Secondo l’ultimo censimento realizzato dalla XIII edizione del Nimby Forum, le contestazioni attualmente aperte sono 317, in aumento rispetto al 2004, anno di inizio del monitoraggio, che ne contava 190. Il comparto energetico risulta l’ambito maggiormente contestato, seguito da quello dei rifiuti. Tra le tipologie prevalenti di impianti contestati rientrano: centrale a biomasse (35 impianti contestati); discarica RU (27 impianti contestati); termovalorizzatore (26 impianti contestati, elettrodotto (22 impianti contestati), discarica rifiuti speciali (20 impianti contestati).

Dal punto di vista della distribuzione geografica, nelle Regioni del nord Italia si concentra la maggior parte delle contestazioni con il 46,2% del totale, anche per effetto di un maggior grado di sviluppo economico, industrializzazione e densità di popolazione che causa una maggiore necessità di infrastrutture. La Lombardia ad esempio si posiziona al primo posto con 38 opere contestate, mentre a fondo classifica si trovano il Molise con una singola opera contestata e la Valle d’Aosta a quota zero.

Tra le motivazioni principali per la contestazione rientrano gli effetti sulla qualità della vita (29,6%) e l’impatto sull’ambiente (25,8%) che riguardano più della metà delle opere contestate.

In questo contesto, comunicare con efficacia i benefici degli impianti ai territori è fondamentale. Tuttavia, la comunicazione efficace e la corretta informazione dei territori sono condizioni necessarie, ma non sufficienti, per il superamento della sindrome in questione che necessita di un coinvolgimento e una partecipazione attiva da parte dei cittadini nel processo di progettazione delle opere. È quindi fondamentale mettere a punto meccanismi partecipativi a livello territoriale, al fine di co-progettare l’opera per renderla aderente alle esigenze e accettata dai territori

A questo fine, nel 2016 il dibattito pubblico è stato inserito all’interno del quadro istituzionale (Dpcm 78/2016) all’interno del Codice degli appalti, prendendo ispirazione dalla legge francese del débat publique del 1995. Con riferimento a questa esperienza, in Francia sono stati realizzati 65 dibattiti tra il 1997 e il 2011 e circa due terzi dei progetti sono stati modificati o rivisti seguendo le indicazioni emerse dal confronto consentendo la finalizzazione delle opere previste.

In Italia, il meccanismo del dibattito pubblico prevede la raccolta di osservazioni, proposte e dubbi da parte dei cittadini, associazioni e istituzioni interessate durante le fasi preliminari di progettazione.

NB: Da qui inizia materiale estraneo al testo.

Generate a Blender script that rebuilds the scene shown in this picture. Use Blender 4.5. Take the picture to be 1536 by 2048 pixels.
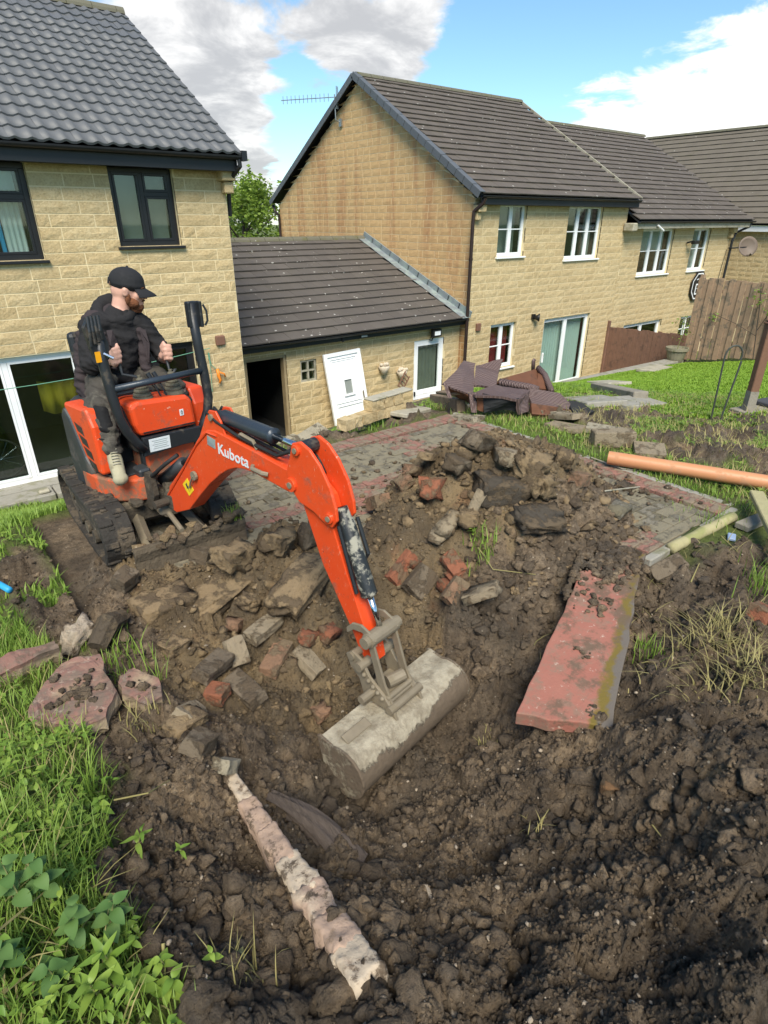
import bpy, bmesh, math, random
import numpy as np
from mathutils import Vector, Matrix, Euler

S = bpy.context.scene
COL = S.collection
for o in list(bpy.data.objects):
    bpy.data.objects.remove(o)
R = math.radians

# ------------------------------------------------------------------ camera
YAW, PITCH, CAMH, FPX = R(37.9), R(26.3), 1.95, 1184.0
cam_d = bpy.data.cameras.new('camera')
cam = bpy.data.objects.new('camera', cam_d)
COL.objects.link(cam)
cam.location = (0, 0, CAMH)
cam.rotation_euler = (math.pi / 2 - PITCH, 0, -YAW)
cam_d.sensor_fit = 'VERTICAL'
cam_d.sensor_height = 24.0
cam_d.lens = FPX / 2048 * 24.0
cam_d.clip_start = 0.02
cam_d.clip_end = 2000
S.camera = cam
S.render.resolution_x, S.render.resolution_y = 768, 1024
S.view_settings.view_transform = 'Standard'
S.view_settings.look = 'None'
S.view_settings.exposure = EXPOSURE = 2.15
S.view_settings.gamma = 1.0

SUN_EL, SUN_VEC = R(50), Vector((-0.40, -0.60, 0.0)).normalized()
# ------------------------------------------------------------------ node helper
class NT:
    def __init__(s, tree):
        s.t = tree; s.n = tree.nodes; s.l = tree.links
    def add(s, typ, ins=None, **props):
        n = s.n.new(typ)
        for k, v in props.items():
            setattr(n, k, v)
        for k, v in (ins or {}).items():
            sock = n.inputs[k]
            if isinstance(v, bpy.types.NodeSocket):
                s.l.new(v, sock)
            else:
                sock.default_value = v
        return n
    def noise(s, vec, scale, detail=4, rough=.55, dist=0.0):
        return s.add('ShaderNodeTexNoise', {'Vector': vec, 'Scale': scale, 'Detail': detail, 'Roughness': rough, 'Distortion': dist}).outputs['Fac']
    def ramp(s, fac, stops, interp='LINEAR'):
        n = s.add('ShaderNodeValToRGB', {'Fac': fac})
        n.color_ramp.interpolation = interp
        els = n.color_ramp.elements
        while len(els) < len(stops):
            els.new(0.5)
        for e, (p, c) in zip(els, stops):
            e.position = p
            e.color = c if len(c) == 4 else (*c, 1)
        return n.outputs['Color']
    def maprange(s, v, a, b, c=0., d=1., smooth=True):
        n = s.add('ShaderNodeMapRange', {'Value': v, 'From Min': a, 'From Max': b, 'To Min': c, 'To Max': d})
        n.interpolation_type = 'SMOOTHSTEP' if smooth else 'LINEAR'
        return n.outputs['Result']
    def math(s, op, a, b=0.0, clamp=False):
        n = s.n.new('ShaderNodeMath'); n.operation = op; n.use_clamp = clamp
        for i, v in enumerate((a, b)):
            if isinstance(v, bpy.types.NodeSocket): s.l.new(v, n.inputs[i])
            else: n.inputs[i].default_value = v
        return n.outputs[0]
    def mix(s, fac, a, b, mode='MIX'):
        n = s.n.new('ShaderNodeMix'); n.data_type = 'RGBA'; n.blend_type = mode
        for i, v in ((0, fac), (6, a), (7, b)):
            if isinstance(v, bpy.types.NodeSocket): s.l.new(v, n.inputs[i])
            else: n.inputs[i].default_value = v if i == 0 else ((*v, 1) if len(v) == 3 else v)
        return n.outputs[2]

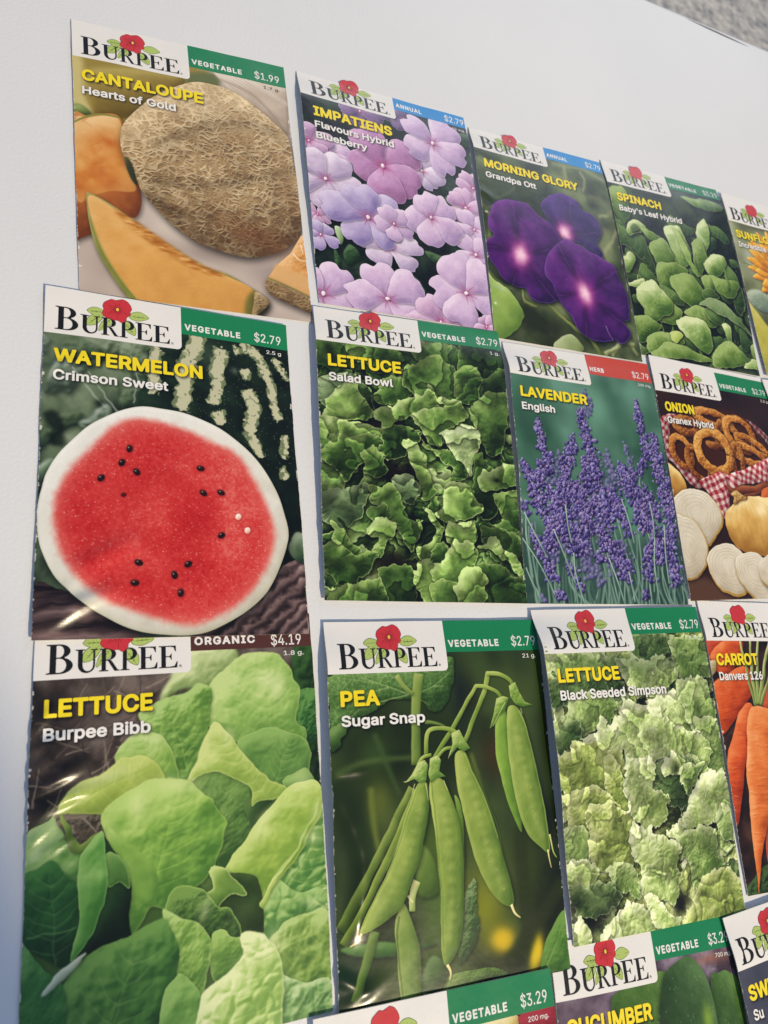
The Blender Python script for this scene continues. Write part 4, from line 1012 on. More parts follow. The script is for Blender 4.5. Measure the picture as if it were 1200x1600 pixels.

Tuttavia, lo strumento è reso obbligatorio solo per le grandi opere pubbliche di interesse nazionale e quindi di grande rilievo sia dal punto di vista delle tempistiche che degli investimenti richiesti escludendo di fatto diverse tipologie di impianti per il trattamento dei rifiuti. Anche alla luce delle priorità per la massimizzazione del tasso di riciclo indicate dal Pacchetto economia circolare della Commissione europea, è auspicabile una riduzione delle soglie economiche previste affinché il dibattito pubblico venga attivato anche per gli impianti di riciclo, abilitatori dell’economia circolare.

Dal punto di vista mediatico e di informazione pubblica, è inoltre fondamentale rafforzare il ruolo delle istituzioni locali, delle associazioni ambientaliste e della politica verso il sostegno per la realizzazione degli impianti al fine di superare anche la correlata sindrome Nimto (Not in my terms of office) per cui le amministrazioni locali potrebbero non riscontrare incentivi nel sostenere la realizzazione di un’opera osteggiata dal territorio.

Infine, oltre al coinvolgimento dei cittadini nelle decisioni di investimento e al supporto da parte delle istituzioni locali, un punto chiave per il superamento del problema consiste nel passaggio dal Nimby al Pimby (Please in my back yard), richiamando il sistema industriale ad un maggiore sforzo per assicurare un’adeguata condivisione con i territori rispetto agli impatti ambientali e paesaggistici, oltre che un sistema di compensazioni concordato di concerto con le comunità.